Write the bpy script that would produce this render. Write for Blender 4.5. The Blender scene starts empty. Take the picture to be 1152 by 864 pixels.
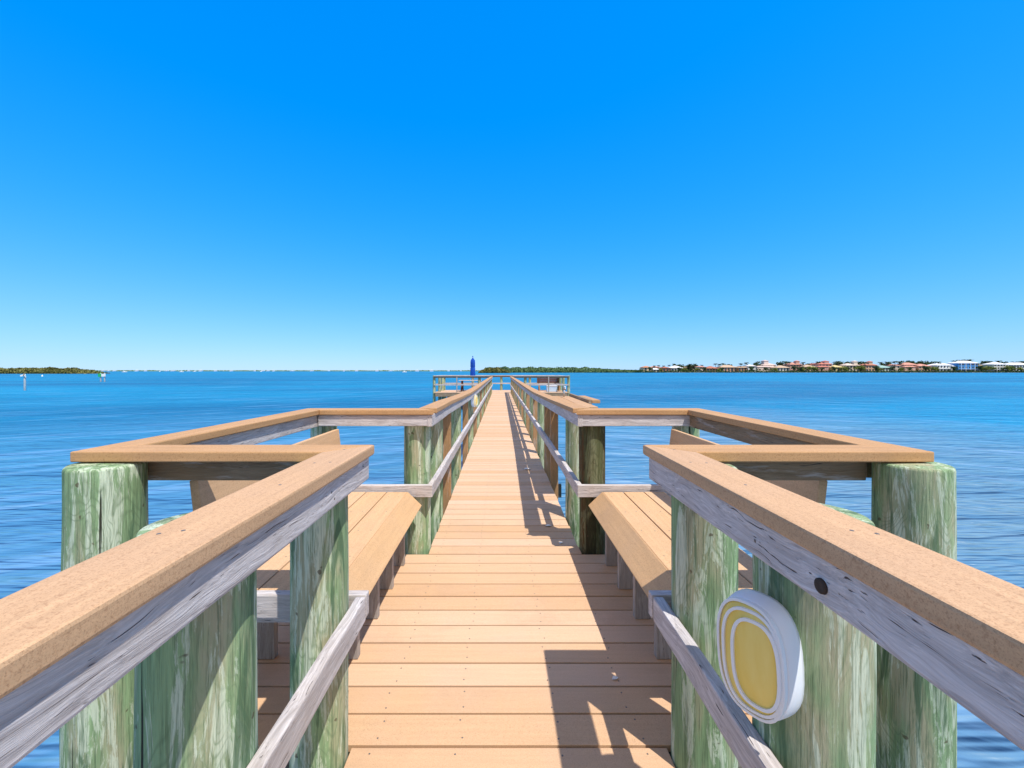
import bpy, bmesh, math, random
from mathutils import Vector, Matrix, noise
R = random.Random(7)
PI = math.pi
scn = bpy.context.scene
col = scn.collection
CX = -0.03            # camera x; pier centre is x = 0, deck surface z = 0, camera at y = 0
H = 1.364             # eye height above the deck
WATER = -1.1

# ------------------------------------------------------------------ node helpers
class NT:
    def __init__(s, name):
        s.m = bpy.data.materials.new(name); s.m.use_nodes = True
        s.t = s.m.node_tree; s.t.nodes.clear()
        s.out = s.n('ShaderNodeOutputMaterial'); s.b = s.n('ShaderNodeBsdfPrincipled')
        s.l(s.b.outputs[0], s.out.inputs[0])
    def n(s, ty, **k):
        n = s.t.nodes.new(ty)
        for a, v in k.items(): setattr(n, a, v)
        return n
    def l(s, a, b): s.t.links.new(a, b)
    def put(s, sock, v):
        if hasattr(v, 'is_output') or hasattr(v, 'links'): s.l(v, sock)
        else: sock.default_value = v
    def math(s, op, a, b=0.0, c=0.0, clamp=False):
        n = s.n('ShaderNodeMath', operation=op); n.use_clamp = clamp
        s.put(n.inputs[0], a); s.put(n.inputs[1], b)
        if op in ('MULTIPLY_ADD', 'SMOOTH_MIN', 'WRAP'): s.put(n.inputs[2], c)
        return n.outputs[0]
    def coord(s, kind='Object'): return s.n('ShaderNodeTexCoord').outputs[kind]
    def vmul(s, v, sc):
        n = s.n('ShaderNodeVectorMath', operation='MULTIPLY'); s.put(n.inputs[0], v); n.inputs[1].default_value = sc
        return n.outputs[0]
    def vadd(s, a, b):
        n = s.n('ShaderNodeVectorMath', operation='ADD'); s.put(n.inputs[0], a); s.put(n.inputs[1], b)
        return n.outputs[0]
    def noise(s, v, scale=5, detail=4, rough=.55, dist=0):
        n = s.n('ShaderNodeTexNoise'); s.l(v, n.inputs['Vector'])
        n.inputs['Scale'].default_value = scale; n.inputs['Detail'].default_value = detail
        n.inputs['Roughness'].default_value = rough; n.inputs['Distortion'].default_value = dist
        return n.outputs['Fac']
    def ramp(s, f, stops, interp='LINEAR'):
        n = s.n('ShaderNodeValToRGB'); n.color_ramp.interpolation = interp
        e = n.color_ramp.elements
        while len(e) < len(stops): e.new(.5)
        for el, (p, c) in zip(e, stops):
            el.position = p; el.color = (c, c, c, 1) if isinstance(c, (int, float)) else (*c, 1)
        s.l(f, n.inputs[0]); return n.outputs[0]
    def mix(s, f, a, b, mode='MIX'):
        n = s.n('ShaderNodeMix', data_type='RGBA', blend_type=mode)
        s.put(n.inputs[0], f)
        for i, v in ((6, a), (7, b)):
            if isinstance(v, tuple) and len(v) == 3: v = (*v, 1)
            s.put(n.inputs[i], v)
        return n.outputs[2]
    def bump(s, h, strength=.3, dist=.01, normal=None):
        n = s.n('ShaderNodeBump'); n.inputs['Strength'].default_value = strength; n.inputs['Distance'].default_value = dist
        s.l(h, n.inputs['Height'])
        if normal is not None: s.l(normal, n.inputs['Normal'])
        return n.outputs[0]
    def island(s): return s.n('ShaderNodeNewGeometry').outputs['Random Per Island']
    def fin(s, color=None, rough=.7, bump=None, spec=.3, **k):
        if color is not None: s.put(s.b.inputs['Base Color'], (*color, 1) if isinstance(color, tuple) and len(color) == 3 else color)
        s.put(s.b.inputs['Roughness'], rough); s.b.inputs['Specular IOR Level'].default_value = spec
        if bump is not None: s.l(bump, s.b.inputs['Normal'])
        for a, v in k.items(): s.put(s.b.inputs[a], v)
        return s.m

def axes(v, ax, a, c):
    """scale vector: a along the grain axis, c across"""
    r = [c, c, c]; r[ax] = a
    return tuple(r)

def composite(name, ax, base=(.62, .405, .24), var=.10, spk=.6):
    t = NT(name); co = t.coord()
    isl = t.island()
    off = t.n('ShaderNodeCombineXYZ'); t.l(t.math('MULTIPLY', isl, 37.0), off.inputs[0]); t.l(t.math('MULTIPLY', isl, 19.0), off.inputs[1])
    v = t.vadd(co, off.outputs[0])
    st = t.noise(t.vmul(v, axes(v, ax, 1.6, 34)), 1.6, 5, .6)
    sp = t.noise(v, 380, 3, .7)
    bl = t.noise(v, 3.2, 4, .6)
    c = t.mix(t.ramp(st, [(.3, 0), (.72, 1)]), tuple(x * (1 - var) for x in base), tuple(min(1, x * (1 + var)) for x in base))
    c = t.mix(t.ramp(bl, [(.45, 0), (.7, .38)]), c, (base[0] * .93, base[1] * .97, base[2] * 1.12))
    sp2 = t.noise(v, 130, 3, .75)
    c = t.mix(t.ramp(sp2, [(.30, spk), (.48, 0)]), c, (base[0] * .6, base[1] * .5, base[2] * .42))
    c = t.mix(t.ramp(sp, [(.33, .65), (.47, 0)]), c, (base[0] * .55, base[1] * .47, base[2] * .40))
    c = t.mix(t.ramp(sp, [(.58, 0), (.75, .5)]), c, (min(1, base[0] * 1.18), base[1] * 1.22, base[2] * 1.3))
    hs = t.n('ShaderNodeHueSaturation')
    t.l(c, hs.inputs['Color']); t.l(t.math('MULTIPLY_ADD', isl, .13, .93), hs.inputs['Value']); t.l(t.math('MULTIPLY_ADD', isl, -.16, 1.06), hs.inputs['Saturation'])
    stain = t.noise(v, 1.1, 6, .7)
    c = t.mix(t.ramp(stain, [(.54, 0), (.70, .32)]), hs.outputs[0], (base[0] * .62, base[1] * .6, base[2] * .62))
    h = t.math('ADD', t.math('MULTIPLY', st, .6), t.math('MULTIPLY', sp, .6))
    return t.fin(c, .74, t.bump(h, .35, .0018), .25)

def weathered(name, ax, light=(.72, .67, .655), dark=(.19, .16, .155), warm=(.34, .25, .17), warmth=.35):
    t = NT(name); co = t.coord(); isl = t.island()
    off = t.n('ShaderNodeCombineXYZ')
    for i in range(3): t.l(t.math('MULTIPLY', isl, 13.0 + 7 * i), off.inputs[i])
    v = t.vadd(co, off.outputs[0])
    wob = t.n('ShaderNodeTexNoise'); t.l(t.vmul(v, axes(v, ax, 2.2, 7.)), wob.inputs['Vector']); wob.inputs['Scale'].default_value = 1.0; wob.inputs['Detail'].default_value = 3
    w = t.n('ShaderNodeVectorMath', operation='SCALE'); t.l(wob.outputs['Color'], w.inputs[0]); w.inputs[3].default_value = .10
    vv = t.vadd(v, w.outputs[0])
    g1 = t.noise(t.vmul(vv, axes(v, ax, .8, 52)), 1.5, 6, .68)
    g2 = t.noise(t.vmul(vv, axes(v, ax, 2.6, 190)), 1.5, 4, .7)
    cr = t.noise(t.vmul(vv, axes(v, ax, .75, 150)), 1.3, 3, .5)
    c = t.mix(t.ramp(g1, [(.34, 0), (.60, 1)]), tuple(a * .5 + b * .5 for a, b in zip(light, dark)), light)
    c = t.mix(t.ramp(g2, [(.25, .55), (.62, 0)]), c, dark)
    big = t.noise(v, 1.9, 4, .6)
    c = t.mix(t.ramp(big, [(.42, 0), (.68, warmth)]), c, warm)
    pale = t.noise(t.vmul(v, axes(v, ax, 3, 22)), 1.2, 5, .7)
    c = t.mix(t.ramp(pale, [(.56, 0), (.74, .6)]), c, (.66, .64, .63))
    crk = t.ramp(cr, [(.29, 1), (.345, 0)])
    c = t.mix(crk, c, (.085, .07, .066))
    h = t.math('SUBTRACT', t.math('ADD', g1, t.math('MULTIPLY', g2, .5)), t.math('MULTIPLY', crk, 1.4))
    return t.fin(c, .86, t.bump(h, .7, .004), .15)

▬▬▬

## [Problem statement]
Repeat the listing above from its first line through the line that contains "WATER = -1.1", both included, and nothing more. Drop the pictures.

## [Result of this exercise]
Write the bpy script that would produce this render. Write for Blender 4.5. The Blender scene starts empty. Take the picture to be 1152 by 864 pixels.
import bpy, bmesh, math, random
from mathutils import Vector, Matrix, noise
R = random.Random(7)
PI = math.pi
scn = bpy.context.scene
col = scn.collection
CX = -0.03            # camera x; pier centre is x = 0, deck surface z = 0, camera at y = 0
H = 1.364             # eye height above the deck
WATER = -1.1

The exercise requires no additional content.